Work instructions: Provide again, from the entries below, every line from the one containing "What Blender Python" through the one containing "from mathutils import Vector, Matrix", exactly as written, and no other line.

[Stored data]
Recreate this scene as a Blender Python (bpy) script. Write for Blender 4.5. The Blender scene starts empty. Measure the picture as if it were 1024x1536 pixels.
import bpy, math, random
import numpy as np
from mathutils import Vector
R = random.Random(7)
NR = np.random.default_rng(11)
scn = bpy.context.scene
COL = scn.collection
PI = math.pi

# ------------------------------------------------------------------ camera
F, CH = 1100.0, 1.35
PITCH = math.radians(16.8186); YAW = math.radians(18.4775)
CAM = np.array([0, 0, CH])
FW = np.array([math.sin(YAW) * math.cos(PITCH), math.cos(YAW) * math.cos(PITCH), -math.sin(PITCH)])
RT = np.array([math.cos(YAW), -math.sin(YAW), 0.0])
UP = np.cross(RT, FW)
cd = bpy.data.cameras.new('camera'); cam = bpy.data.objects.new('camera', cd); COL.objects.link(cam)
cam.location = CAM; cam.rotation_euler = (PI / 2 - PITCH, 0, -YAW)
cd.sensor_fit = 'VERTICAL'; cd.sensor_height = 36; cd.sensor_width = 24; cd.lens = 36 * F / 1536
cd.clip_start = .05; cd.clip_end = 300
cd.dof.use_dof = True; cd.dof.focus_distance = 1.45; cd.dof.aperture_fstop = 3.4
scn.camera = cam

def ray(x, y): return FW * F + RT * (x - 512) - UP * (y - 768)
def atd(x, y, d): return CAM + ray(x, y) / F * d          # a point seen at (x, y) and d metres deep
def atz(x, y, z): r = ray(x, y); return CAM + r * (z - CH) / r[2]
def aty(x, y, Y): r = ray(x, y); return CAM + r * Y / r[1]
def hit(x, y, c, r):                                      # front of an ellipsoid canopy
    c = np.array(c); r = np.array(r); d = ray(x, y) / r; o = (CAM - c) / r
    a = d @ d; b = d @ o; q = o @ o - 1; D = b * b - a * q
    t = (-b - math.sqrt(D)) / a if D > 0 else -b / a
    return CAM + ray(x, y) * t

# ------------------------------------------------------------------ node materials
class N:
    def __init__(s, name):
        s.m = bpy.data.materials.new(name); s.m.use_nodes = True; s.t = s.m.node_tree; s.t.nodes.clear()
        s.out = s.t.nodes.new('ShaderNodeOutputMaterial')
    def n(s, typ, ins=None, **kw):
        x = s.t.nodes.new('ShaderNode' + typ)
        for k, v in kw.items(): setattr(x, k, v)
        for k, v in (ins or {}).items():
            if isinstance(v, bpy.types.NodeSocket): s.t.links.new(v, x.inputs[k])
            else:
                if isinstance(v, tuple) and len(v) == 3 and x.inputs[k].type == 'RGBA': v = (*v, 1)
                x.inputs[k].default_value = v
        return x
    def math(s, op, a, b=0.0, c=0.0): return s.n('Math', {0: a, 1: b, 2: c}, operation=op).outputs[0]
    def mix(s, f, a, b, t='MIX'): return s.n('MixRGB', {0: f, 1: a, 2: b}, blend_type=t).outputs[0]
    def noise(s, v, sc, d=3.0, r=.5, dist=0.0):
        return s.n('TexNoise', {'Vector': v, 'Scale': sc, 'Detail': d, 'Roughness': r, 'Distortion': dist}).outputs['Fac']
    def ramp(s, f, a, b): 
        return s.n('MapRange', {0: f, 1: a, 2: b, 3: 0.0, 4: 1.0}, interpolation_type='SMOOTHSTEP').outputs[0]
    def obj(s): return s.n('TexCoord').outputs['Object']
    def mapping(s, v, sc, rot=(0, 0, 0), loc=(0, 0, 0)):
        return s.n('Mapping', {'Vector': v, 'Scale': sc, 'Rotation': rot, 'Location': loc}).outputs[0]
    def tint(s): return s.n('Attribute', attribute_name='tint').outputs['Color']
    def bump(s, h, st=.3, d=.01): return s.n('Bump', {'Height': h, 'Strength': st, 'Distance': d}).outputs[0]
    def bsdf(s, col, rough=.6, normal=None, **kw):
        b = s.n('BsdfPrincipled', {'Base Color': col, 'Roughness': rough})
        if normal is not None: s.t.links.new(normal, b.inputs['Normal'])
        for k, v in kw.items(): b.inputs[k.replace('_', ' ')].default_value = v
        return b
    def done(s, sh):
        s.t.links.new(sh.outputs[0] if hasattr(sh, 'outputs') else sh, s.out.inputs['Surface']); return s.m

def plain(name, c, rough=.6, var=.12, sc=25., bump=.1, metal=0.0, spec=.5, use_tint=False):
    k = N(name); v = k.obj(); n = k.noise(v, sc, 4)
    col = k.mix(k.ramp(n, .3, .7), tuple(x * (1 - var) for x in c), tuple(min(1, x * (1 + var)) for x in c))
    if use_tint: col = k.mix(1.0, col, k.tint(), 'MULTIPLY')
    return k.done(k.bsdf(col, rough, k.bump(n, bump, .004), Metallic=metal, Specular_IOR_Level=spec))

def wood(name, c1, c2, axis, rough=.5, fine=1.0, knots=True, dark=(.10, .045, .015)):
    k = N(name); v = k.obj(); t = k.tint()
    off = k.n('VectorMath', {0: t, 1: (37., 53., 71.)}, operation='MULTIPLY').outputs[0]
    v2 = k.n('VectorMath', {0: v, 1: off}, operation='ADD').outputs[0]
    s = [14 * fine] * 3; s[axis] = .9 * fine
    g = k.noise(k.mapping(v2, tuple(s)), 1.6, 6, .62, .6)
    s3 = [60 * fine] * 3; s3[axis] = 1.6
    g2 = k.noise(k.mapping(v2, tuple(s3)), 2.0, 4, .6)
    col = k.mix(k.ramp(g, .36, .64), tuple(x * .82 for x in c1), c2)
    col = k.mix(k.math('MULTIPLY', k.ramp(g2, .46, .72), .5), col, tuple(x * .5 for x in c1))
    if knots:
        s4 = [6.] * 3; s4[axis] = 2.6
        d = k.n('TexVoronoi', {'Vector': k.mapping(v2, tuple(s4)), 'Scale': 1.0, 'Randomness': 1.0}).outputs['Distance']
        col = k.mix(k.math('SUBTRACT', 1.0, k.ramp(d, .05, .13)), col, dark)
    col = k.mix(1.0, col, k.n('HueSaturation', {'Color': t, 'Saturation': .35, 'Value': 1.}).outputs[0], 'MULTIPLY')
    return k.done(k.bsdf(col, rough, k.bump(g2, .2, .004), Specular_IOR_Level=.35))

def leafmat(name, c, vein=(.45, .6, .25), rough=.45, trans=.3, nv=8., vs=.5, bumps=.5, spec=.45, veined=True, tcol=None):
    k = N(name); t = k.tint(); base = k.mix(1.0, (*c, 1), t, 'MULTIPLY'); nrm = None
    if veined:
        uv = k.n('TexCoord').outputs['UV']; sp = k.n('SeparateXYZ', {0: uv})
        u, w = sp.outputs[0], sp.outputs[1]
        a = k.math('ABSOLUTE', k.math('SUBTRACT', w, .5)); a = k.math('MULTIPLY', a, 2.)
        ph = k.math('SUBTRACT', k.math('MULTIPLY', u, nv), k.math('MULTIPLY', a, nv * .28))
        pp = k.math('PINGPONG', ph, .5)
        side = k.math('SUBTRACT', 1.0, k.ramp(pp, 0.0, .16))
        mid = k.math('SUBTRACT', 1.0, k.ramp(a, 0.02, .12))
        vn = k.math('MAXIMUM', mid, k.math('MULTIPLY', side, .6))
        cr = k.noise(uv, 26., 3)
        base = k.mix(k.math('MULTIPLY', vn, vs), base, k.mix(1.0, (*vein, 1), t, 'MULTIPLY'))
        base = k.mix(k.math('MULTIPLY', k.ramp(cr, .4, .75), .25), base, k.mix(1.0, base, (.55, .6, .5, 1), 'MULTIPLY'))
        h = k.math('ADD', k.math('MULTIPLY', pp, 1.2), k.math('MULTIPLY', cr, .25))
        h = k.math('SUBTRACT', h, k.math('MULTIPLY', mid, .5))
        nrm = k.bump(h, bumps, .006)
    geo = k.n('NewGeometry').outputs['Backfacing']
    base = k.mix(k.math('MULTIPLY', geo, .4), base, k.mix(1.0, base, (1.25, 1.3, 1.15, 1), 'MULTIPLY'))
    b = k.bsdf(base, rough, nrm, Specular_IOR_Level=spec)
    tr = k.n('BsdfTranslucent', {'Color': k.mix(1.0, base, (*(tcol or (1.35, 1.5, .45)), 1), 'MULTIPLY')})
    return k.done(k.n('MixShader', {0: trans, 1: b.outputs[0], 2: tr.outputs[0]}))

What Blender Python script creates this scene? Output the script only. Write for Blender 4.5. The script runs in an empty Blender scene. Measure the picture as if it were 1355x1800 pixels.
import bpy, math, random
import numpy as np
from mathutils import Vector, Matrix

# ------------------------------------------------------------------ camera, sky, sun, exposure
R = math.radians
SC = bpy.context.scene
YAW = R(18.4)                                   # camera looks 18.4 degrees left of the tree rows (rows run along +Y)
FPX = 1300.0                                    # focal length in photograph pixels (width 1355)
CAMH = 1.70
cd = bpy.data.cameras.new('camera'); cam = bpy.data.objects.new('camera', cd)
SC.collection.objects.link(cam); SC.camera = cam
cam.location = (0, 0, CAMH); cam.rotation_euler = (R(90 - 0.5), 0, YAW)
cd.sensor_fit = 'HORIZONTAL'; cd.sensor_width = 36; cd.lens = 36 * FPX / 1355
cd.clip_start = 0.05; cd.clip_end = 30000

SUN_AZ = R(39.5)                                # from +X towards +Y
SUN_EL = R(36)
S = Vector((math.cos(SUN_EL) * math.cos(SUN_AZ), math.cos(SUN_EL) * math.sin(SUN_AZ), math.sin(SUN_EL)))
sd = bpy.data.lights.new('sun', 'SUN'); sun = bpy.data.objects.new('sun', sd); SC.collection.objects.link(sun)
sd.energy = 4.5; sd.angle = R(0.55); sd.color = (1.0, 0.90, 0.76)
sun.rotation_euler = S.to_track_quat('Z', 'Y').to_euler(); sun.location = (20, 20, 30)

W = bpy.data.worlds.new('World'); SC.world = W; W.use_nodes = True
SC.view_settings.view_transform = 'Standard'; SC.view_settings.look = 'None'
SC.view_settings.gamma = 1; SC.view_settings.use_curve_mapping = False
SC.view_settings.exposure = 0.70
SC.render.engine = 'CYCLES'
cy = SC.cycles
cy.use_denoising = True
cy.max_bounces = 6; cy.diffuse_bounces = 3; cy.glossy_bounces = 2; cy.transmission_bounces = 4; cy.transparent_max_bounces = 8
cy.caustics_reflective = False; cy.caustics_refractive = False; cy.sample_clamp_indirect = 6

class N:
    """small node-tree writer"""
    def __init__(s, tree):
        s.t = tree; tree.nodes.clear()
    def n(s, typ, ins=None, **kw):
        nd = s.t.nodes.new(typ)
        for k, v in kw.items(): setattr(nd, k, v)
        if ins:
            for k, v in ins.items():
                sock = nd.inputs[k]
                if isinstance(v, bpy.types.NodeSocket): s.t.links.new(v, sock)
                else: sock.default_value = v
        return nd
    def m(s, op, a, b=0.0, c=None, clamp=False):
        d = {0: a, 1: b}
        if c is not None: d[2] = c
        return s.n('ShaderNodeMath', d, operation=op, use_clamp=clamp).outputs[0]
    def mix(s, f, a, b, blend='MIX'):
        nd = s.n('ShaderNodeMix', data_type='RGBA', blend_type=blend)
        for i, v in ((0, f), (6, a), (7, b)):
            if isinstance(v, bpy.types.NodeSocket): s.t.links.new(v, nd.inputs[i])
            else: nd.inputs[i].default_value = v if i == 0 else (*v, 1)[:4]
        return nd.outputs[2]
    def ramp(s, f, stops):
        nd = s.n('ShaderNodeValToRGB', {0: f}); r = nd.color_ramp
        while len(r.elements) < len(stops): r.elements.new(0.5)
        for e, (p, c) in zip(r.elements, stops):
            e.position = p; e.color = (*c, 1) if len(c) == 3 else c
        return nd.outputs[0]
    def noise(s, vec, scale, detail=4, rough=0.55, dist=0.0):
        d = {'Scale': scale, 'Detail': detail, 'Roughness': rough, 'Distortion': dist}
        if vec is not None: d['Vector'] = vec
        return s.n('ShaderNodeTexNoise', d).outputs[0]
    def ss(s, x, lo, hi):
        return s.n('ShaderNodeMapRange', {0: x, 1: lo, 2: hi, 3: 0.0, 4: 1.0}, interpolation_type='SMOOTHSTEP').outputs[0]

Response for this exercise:
What Blender Python script creates this scene? Output the script only. Write for Blender 4.5. The script runs in an empty Blender scene. Measure the picture as if it were 1355x1800 pixels.
import bpy, math, random
import numpy as np
from mathutils import Vector, Matrix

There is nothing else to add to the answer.